Mann Gulch Fire of 1949
In the early 1940s, the U.S. Forest Service created an elite team of smokejumpers who parachuted into remote wildfires, which turned sadly tragic on August the 5th, 1949, when on a broiling hot day twenty miles from Helena Montana, a fire was reported in Mann Gulch.
In response, 15 smokejumpers—most between the ages of seventeen and twenty-three, flew 120 miles from Missoula to attack the fire from the ground. Landing safely at 4:10 p.m., they hiked down into Mann Gulch with their heavy packs and Pulaski axes strapped to their backs, splitting into smaller units for the attack on the reported grass fire.
Mann Gulch Disaster
Their plan was to fight the fire with the Missouri River and a tributary creek to their backs, which would also second as their escape route, but when they forded the creek, they found themselves trapped by a wall of flames 30 feet high. The fire had a tailwind of 30 to 40 miles an hour, and since their only escape route was up and over a 76 percent mountain grade, they found themselves heavily burdened with their equipment, as well as trapped by rapidly advancing flames moving at seven miles an hour.
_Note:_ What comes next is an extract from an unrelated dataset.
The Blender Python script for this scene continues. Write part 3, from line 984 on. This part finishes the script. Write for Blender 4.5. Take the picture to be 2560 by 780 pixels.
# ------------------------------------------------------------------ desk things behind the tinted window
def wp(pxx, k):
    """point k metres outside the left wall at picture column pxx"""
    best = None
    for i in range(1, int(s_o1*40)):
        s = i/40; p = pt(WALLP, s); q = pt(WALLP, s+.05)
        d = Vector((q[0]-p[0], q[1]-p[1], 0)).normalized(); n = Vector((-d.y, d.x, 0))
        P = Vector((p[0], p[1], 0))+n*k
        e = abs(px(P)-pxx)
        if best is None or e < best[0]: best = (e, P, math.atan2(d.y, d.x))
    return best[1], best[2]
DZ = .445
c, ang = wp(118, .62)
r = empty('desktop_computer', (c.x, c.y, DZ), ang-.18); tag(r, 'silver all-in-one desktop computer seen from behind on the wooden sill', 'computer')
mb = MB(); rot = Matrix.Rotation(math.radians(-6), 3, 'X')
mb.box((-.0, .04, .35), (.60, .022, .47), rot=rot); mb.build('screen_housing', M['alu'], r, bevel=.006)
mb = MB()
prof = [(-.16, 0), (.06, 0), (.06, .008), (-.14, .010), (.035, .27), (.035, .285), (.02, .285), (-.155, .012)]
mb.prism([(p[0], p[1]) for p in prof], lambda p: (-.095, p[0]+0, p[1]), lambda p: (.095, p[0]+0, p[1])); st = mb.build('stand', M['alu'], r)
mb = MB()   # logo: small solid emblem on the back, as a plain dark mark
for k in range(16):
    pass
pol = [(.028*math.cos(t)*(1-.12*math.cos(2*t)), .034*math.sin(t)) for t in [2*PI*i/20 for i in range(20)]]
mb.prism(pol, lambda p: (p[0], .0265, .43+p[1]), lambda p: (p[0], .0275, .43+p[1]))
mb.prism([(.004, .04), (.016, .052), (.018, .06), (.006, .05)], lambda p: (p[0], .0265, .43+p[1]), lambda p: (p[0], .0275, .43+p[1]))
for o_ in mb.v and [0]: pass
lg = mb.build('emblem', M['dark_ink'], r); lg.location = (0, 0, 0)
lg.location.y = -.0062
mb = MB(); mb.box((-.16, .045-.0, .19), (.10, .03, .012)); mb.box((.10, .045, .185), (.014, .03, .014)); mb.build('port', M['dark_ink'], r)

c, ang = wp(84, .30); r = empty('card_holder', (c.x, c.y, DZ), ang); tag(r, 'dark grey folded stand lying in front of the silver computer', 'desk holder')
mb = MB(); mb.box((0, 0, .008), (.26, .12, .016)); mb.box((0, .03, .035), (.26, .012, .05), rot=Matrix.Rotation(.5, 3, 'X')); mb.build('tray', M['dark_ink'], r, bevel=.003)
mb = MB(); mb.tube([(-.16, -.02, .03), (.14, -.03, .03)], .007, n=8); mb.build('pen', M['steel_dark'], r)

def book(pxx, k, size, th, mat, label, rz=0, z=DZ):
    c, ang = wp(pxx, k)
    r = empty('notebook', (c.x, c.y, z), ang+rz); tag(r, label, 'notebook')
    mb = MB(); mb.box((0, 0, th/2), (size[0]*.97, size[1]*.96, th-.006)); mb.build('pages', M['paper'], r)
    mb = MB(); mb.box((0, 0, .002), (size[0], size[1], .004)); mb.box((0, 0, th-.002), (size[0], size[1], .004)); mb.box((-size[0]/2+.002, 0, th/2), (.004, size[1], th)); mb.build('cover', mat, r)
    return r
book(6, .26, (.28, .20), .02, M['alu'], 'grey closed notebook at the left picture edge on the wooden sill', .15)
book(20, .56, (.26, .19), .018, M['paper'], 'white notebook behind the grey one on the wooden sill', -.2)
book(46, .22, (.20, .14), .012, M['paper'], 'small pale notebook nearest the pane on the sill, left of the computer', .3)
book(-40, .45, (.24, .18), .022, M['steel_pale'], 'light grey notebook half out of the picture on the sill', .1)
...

Ten young smokejumpers would perish shortly before 6:00 p.m., while five made it over the top of the ridge by abandoning their heavy packs and axes. Two survivors would later pass away from their burns.
What is an Escape Fire?
33-year-old Foreman Wag Dodge would create a brush fire tactic now know as an “escape fire.” Nearing 6:00 p.m., with the fire just minutes from burning him alive, Dodge lit a backfire up the hill he needed to climb, and as his back fire burned the grass in his intended escape route, he walked into it, covered his face with a wet towel and laid down face first on the ground. Dodge heard and felt the main fire passing by on either side of him, but he survived the ordeal miraculously unscathed.
Young Men and Fire
Until that moment, there had been no history of a firefighter having done such a maneuver, but escape fires are now considered an accepted strategy in the fight against grass fires. Dodge’s survival so captivated the writer Norman Maclean, author of A River Runs Through It, that he wrote a second book about the Mann Gulch Fire, entitled Young Men and Fire, making the Mann Gulch Fire a tragic yet pioneering event in firefighting history.